-- Start of DATA --

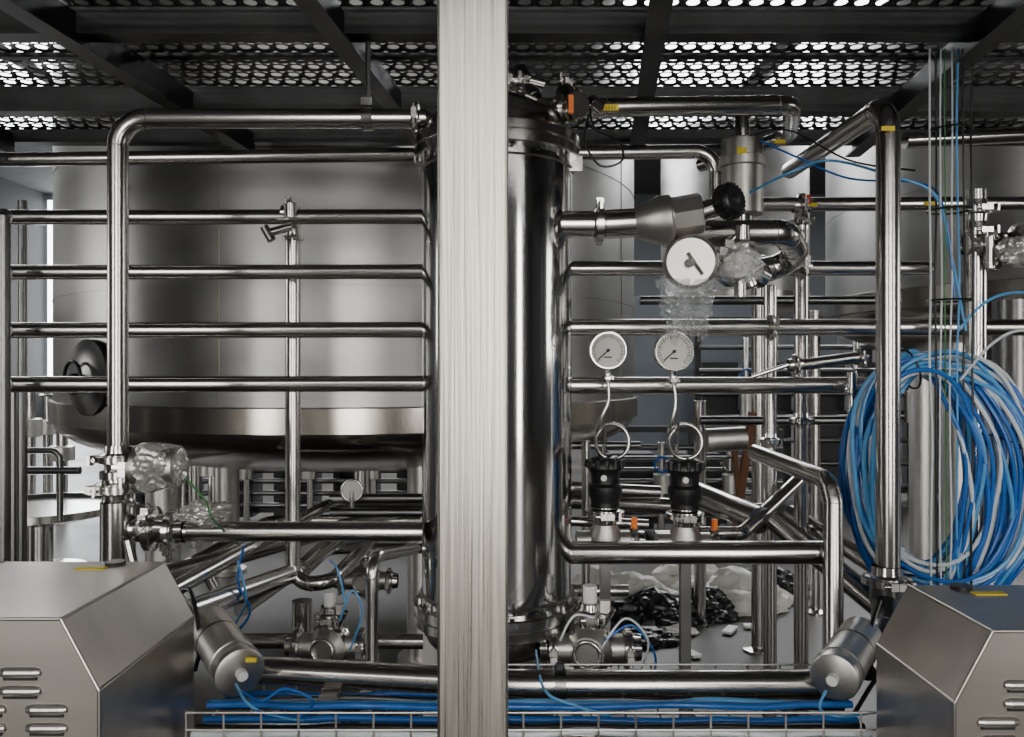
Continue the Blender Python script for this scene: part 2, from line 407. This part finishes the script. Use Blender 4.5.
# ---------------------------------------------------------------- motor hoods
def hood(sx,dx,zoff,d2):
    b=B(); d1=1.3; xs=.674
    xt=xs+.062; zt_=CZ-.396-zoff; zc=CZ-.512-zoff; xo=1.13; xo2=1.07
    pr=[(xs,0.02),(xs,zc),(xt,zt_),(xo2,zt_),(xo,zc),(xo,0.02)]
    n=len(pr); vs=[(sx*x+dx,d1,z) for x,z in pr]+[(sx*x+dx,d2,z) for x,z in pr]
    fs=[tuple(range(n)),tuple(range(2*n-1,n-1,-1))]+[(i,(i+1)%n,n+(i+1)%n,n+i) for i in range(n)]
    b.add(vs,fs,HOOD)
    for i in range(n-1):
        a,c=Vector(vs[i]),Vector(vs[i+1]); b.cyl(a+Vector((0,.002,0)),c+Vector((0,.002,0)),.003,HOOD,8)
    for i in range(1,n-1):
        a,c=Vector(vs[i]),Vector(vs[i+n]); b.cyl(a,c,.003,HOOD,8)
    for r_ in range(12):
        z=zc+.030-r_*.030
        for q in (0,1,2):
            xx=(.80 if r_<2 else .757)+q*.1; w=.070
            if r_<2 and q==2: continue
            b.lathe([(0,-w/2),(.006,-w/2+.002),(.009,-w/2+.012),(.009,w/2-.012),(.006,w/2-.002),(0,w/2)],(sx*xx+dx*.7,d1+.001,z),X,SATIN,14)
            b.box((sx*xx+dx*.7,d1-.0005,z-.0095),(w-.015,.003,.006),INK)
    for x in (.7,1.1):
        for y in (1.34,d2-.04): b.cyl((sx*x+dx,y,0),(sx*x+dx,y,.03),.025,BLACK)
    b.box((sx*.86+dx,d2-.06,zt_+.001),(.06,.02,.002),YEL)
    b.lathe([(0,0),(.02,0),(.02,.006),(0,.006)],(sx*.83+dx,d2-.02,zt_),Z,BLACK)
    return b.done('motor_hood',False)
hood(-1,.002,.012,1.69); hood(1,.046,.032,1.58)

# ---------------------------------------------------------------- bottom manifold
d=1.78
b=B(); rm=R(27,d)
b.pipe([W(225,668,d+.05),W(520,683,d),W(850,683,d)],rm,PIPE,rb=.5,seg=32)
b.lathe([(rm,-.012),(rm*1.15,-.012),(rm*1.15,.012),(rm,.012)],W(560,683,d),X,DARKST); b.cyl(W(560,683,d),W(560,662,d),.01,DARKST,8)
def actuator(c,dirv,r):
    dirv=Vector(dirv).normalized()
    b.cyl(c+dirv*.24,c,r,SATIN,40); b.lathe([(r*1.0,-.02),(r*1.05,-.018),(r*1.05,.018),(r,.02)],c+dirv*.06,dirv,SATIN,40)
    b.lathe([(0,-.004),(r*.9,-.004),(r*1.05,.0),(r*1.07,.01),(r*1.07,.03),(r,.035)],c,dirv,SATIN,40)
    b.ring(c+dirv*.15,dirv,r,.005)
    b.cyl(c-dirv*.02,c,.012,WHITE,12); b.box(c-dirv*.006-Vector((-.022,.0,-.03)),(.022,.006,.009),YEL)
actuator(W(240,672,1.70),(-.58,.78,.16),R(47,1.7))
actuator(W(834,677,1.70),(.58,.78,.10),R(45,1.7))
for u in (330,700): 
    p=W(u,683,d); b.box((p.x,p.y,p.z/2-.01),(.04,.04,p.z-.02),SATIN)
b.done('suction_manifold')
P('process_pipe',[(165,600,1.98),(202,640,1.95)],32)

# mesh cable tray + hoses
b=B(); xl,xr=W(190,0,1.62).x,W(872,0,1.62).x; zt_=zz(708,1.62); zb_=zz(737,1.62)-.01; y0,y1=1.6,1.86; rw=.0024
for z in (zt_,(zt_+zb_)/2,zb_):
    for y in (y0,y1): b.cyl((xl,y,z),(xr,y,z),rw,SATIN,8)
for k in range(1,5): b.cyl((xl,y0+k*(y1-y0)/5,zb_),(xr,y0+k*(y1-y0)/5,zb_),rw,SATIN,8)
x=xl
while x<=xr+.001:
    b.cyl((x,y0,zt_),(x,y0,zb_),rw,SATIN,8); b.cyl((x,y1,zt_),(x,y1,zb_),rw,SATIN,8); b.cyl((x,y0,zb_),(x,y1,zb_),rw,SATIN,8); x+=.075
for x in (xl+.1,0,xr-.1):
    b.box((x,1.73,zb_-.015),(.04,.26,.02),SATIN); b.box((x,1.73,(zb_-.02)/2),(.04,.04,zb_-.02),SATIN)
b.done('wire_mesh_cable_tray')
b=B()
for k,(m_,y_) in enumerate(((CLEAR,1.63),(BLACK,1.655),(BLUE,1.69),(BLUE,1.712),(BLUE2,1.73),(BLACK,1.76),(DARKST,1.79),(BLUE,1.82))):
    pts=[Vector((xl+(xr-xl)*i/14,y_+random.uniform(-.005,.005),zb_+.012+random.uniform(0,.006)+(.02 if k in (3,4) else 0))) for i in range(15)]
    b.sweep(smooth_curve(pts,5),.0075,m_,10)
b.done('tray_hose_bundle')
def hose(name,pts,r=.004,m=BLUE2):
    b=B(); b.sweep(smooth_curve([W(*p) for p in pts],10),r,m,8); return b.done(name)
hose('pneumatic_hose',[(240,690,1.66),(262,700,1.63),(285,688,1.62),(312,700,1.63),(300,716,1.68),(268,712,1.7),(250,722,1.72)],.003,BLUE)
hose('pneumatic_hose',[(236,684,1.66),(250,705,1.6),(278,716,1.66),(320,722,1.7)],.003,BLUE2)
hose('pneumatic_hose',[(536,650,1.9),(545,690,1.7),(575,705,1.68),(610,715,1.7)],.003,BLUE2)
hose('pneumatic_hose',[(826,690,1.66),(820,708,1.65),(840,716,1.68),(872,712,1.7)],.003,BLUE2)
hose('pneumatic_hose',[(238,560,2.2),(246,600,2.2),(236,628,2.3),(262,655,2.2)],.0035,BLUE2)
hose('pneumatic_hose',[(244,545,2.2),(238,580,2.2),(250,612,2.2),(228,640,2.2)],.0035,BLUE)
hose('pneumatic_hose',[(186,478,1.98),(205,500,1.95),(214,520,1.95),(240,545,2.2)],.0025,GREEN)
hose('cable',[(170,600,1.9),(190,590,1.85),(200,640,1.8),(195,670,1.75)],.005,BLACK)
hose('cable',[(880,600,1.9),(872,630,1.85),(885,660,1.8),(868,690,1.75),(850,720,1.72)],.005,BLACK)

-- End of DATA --

-- TO BE DONE --
Repeat the material exactly as it reads, without any of its pictures.

-- REPLY TO THE TASK --
Continue the Blender Python script for this scene: part 2, from line 407. This part finishes the script. Use Blender 4.5.
# ---------------------------------------------------------------- motor hoods
def hood(sx,dx,zoff,d2):
    b=B(); d1=1.3; xs=.674
    xt=xs+.062; zt_=CZ-.396-zoff; zc=CZ-.512-zoff; xo=1.13; xo2=1.07
    pr=[(xs,0.02),(xs,zc),(xt,zt_),(xo2,zt_),(xo,zc),(xo,0.02)]
    n=len(pr); vs=[(sx*x+dx,d1,z) for x,z in pr]+[(sx*x+dx,d2,z) for x,z in pr]
    fs=[tuple(range(n)),tuple(range(2*n-1,n-1,-1))]+[(i,(i+1)%n,n+(i+1)%n,n+i) for i in range(n)]
    b.add(vs,fs,HOOD)
    for i in range(n-1):
        a,c=Vector(vs[i]),Vector(vs[i+1]); b.cyl(a+Vector((0,.002,0)),c+Vector((0,.002,0)),.003,HOOD,8)
    for i in range(1,n-1):
        a,c=Vector(vs[i]),Vector(vs[i+n]); b.cyl(a,c,.003,HOOD,8)
    for r_ in range(12):
        z=zc+.030-r_*.030
        for q in (0,1,2):
            xx=(.80 if r_<2 else .757)+q*.1; w=.070
            if r_<2 and q==2: continue
            b.lathe([(0,-w/2),(.006,-w/2+.002),(.009,-w/2+.012),(.009,w/2-.012),(.006,w/2-.002),(0,w/2)],(sx*xx+dx*.7,d1+.001,z),X,SATIN,14)
            b.box((sx*xx+dx*.7,d1-.0005,z-.0095),(w-.015,.003,.006),INK)
    for x in (.7,1.1):
        for y in (1.34,d2-.04): b.cyl((sx*x+dx,y,0),(sx*x+dx,y,.03),.025,BLACK)
    b.box((sx*.86+dx,d2-.06,zt_+.001),(.06,.02,.002),YEL)
    b.lathe([(0,0),(.02,0),(.02,.006),(0,.006)],(sx*.83+dx,d2-.02,zt_),Z,BLACK)
    return b.done('motor_hood',False)
hood(-1,.002,.012,1.69); hood(1,.046,.032,1.58)

# ---------------------------------------------------------------- bottom manifold
d=1.78
b=B(); rm=R(27,d)
b.pipe([W(225,668,d+.05),W(520,683,d),W(850,683,d)],rm,PIPE,rb=.5,seg=32)
b.lathe([(rm,-.012),(rm*1.15,-.012),(rm*1.15,.012),(rm,.012)],W(560,683,d),X,DARKST); b.cyl(W(560,683,d),W(560,662,d),.01,DARKST,8)
def actuator(c,dirv,r):
    dirv=Vector(dirv).normalized()
    b.cyl(c+dirv*.24,c,r,SATIN,40); b.lathe([(r*1.0,-.02),(r*1.05,-.018),(r*1.05,.018),(r,.02)],c+dirv*.06,dirv,SATIN,40)
    b.lathe([(0,-.004),(r*.9,-.004),(r*1.05,.0),(r*1.07,.01),(r*1.07,.03),(r,.035)],c,dirv,SATIN,40)
    b.ring(c+dirv*.15,dirv,r,.005)
    b.cyl(c-dirv*.02,c,.012,WHITE,12); b.box(c-dirv*.006-Vector((-.022,.0,-.03)),(.022,.006,.009),YEL)
actuator(W(240,672,1.70),(-.58,.78,.16),R(47,1.7))
actuator(W(834,677,1.70),(.58,.78,.10),R(45,1.7))
for u in (330,700): 
    p=W(u,683,d); b.box((p.x,p.y,p.z/2-.01),(.04,.04,p.z-.02),SATIN)
b.done('suction_manifold')
P('process_pipe',[(165,600,1.98),(202,640,1.95)],32)

# mesh cable tray + hoses
b=B(); xl,xr=W(190,0,1.62).x,W(872,0,1.62).x; zt_=zz(708,1.62); zb_=zz(737,1.62)-.01; y0,y1=1.6,1.86; rw=.0024
for z in (zt_,(zt_+zb_)/2,zb_):
    for y in (y0,y1): b.cyl((xl,y,z),(xr,y,z),rw,SATIN,8)
for k in range(1,5): b.cyl((xl,y0+k*(y1-y0)/5,zb_),(xr,y0+k*(y1-y0)/5,zb_),rw,SATIN,8)
x=xl
while x<=xr+.001:
    b.cyl((x,y0,zt_),(x,y0,zb_),rw,SATIN,8); b.cyl((x,y1,zt_),(x,y1,zb_),rw,SATIN,8); b.cyl((x,y0,zb_),(x,y1,zb_),rw,SATIN,8); x+=.075
for x in (xl+.1,0,xr-.1):
    b.box((x,1.73,zb_-.015),(.04,.26,.02),SATIN); b.box((x,1.73,(zb_-.02)/2),(.04,.04,zb_-.02),SATIN)
b.done('wire_mesh_cable_tray')
b=B()
for k,(m_,y_) in enumerate(((CLEAR,1.63),(BLACK,1.655),(BLUE,1.69),(BLUE,1.712),(BLUE2,1.73),(BLACK,1.76),(DARKST,1.79),(BLUE,1.82))):
    pts=[Vector((xl+(xr-xl)*i/14,y_+random.uniform(-.005,.005),zb_+.012+random.uniform(0,.006)+(.02 if k in (3,4) else 0))) for i in range(15)]
    b.sweep(smooth_curve(pts,5),.0075,m_,10)
b.done('tray_hose_bundle')
def hose(name,pts,r=.004,m=BLUE2):
    b=B(); b.sweep(smooth_curve([W(*p) for p in pts],10),r,m,8); return b.done(name)
hose('pneumatic_hose',[(240,690,1.66),(262,700,1.63),(285,688,1.62),(312,700,1.63),(300,716,1.68),(268,712,1.7),(250,722,1.72)],.003,BLUE)
hose('pneumatic_hose',[(236,684,1.66),(250,705,1.6),(278,716,1.66),(320,722,1.7)],.003,BLUE2)
hose('pneumatic_hose',[(536,650,1.9),(545,690,1.7),(575,705,1.68),(610,715,1.7)],.003,BLUE2)
hose('pneumatic_hose',[(826,690,1.66),(820,708,1.65),(840,716,1.68),(872,712,1.7)],.003,BLUE2)
hose('pneumatic_hose',[(238,560,2.2),(246,600,2.2),(236,628,2.3),(262,655,2.2)],.0035,BLUE2)
hose('pneumatic_hose',[(244,545,2.2),(238,580,2.2),(250,612,2.2),(228,640,2.2)],.0035,BLUE)
hose('pneumatic_hose',[(186,478,1.98),(205,500,1.95),(214,520,1.95),(240,545,2.2)],.0025,GREEN)
hose('cable',[(170,600,1.9),(190,590,1.85),(200,640,1.8),(195,670,1.75)],.005,BLACK)
hose('cable',[(880,600,1.9),(872,630,1.85),(885,660,1.8),(868,690,1.75),(850,720,1.72)],.005,BLACK)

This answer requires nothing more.